Os analistas do TCU não tiveram acesso às faturas, mas pinçaram cópias de cinco prestações de contas. Assim, puderam compreender a sistemática dos gastos. Em meio às notas fiscais de compras de cartuchos de impressoras, azeite de oliva extra virgem e geléia de uva, encontraram uma fatura do Grand Hotel CadOro, em São Paulo, emitida em nome do então ministro Luiz Gushiken, da Comunicação de Governo. A fatura informa que entre 7 e 9 de abril de 2004, Gushiken gastou R$ 470 em diárias. Entre outros extras, consumiu R$ 231 no restaurante e R$ 501 no bar do hotel. O total da conta foi de R$ 1.249,98. Quem pagou foi Elisabeth Ferreira, esposa de Gushiken, com seu cartão de crédito pessoal da Visa.
Os auditores do TCU encontraram essa fatura em meio à prestação de contas da servidora Maria da Penha Pires, portadora do cartão corporativo 016790814, da Visa. Um detalhe intrigou os auditores. O extrato demonstrativo do cartão corporativo de Penha mostra que ela não realizou nenhuma compra diretamente com o plástico e o utilizou apenas para sacar dinheiro vivo. O TCU não sabia do detalhe. Naquele documento, ela informava que sacara de uma só vez R$ 7.850. Comprou, com o dinheiro, material de escritório e reembolsou as despesas de Gushiken no CadOro. Procurado por DINHEIRO, Gushiken encaminhou o tema para Maria da Penha.

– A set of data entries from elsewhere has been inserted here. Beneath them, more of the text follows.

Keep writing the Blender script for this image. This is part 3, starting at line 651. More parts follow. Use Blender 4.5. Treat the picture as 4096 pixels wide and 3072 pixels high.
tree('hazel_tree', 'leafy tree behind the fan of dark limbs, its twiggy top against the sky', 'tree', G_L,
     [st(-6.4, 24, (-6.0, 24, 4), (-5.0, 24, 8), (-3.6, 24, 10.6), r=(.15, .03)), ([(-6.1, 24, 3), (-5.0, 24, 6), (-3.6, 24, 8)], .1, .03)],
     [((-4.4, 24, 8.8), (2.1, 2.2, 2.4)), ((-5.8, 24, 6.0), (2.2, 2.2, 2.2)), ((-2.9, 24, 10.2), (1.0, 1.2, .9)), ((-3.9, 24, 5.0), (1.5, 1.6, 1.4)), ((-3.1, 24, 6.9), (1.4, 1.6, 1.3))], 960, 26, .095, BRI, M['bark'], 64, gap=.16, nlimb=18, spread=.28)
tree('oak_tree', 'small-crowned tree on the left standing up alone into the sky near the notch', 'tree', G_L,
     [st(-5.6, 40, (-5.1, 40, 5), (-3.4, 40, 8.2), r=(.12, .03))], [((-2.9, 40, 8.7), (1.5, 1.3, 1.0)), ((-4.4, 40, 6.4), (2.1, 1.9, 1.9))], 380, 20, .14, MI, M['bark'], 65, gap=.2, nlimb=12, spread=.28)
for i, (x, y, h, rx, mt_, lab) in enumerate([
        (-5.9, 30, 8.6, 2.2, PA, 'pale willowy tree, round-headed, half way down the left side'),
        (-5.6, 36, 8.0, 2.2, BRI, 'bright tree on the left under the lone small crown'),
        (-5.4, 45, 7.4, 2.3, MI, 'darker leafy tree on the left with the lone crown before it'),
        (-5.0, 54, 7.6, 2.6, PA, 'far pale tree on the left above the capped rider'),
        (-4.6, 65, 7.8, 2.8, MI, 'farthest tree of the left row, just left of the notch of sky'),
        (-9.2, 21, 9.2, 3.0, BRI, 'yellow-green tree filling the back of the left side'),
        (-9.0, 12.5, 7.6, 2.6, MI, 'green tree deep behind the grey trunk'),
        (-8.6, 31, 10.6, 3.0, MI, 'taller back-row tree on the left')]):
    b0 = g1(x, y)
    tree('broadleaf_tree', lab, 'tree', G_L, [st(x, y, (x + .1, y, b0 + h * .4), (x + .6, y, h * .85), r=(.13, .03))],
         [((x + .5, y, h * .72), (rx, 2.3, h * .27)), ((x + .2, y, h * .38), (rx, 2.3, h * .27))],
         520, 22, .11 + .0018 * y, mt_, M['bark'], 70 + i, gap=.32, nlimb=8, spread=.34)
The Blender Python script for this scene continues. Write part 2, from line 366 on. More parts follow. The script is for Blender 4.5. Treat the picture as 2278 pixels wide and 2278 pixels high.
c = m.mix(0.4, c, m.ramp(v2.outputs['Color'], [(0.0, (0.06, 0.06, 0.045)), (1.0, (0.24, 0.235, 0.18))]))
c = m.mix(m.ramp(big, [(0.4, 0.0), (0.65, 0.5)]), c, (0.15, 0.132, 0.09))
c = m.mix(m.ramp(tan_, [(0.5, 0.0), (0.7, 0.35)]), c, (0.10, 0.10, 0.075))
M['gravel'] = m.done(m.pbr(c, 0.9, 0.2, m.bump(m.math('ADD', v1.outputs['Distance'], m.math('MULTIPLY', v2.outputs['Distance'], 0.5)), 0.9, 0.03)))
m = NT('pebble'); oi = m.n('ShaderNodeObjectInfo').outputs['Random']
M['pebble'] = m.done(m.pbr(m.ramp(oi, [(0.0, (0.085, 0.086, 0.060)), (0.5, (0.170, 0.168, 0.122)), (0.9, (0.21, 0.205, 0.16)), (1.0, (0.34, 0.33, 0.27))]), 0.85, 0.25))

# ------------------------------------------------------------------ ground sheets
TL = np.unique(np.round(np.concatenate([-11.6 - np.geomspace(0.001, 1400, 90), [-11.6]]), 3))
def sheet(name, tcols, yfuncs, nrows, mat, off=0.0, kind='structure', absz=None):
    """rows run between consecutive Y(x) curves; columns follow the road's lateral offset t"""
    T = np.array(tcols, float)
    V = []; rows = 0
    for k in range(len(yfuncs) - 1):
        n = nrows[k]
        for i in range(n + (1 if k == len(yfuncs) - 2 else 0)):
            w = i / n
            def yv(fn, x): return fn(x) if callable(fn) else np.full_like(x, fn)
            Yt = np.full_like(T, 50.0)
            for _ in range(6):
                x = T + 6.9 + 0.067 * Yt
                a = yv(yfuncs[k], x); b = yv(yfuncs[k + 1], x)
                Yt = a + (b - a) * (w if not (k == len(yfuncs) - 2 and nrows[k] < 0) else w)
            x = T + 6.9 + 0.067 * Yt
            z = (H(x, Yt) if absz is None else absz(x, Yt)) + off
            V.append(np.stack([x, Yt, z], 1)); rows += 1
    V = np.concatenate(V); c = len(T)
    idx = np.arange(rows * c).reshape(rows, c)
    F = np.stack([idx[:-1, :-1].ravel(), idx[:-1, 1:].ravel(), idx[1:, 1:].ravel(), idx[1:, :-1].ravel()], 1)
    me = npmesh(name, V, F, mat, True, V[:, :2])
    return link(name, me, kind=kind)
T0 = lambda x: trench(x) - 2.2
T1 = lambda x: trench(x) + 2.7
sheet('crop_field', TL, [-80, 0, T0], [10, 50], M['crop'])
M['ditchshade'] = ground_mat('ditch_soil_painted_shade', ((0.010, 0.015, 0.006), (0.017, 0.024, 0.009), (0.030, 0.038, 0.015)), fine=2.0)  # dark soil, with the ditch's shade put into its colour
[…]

Ela explicou que costuma sacar dinheiro vivo porque muitas empresas de Brasília não aceitam cartão de crédito. Em sua prestação de contas, porém, há notas fiscais de quatro papelarias, como a ABC, maior da capital. Todas as quatro aceitam Visa. Os documentos do TCU apresentam um mapa detalhado de cada órgão do governo que se utiliza dos cartões. O levantamento de 2004 (entre janeiro e agosto) mostra que 68 órgãos federais gastaram R$ 8,9 milhões e que foram sacados R$ 5,1 milhões em dinheiro vivo. A Secretaria de Administração do Palácio do Planalto foi responsável por mais da metade dos gastos. Usou cartões para comprar R$ 5,2 milhões, sendo R$ 2,2 em saques.
Em segundo lugar, apareceu a Agência Brasileira de Inteligência, Abin, na época dirigida pelo delegado Mauro Marcelo. Gastou R$ 1,3 milhão e só R$ 34 mil em compras com cartão o restante em saques. Um novo levantamento, do deputado Eduardo Paes (PSDB) junto ao Siafi, mostra que o Gabinete da Presidência continua sendo responsável em 2005 pela maior movimentação R$ 5,67 milhões até 18 de agosto seguido do Incra, com R$ 844 mil. A direção do órgão, presidido por Rolf Hackbart, esclarece que há uma orientação de governo para estimular o uso dos cartões como forma de aumentar a transparência dos gastos.
Informa ainda que as 12 superintendências do Incra possuem cartões, vários cartões por Estado, e que eles são usados tanto na compra de livros, quanto nas viagens pelo interior. É muito simples terminar com todas as dúvidas, diz o deputado Paes, que também pesquisa os cartões do Planalto. Basta o presidente da República mandar abrir as faturas dos cartões e mostrar que sempre andou na linha.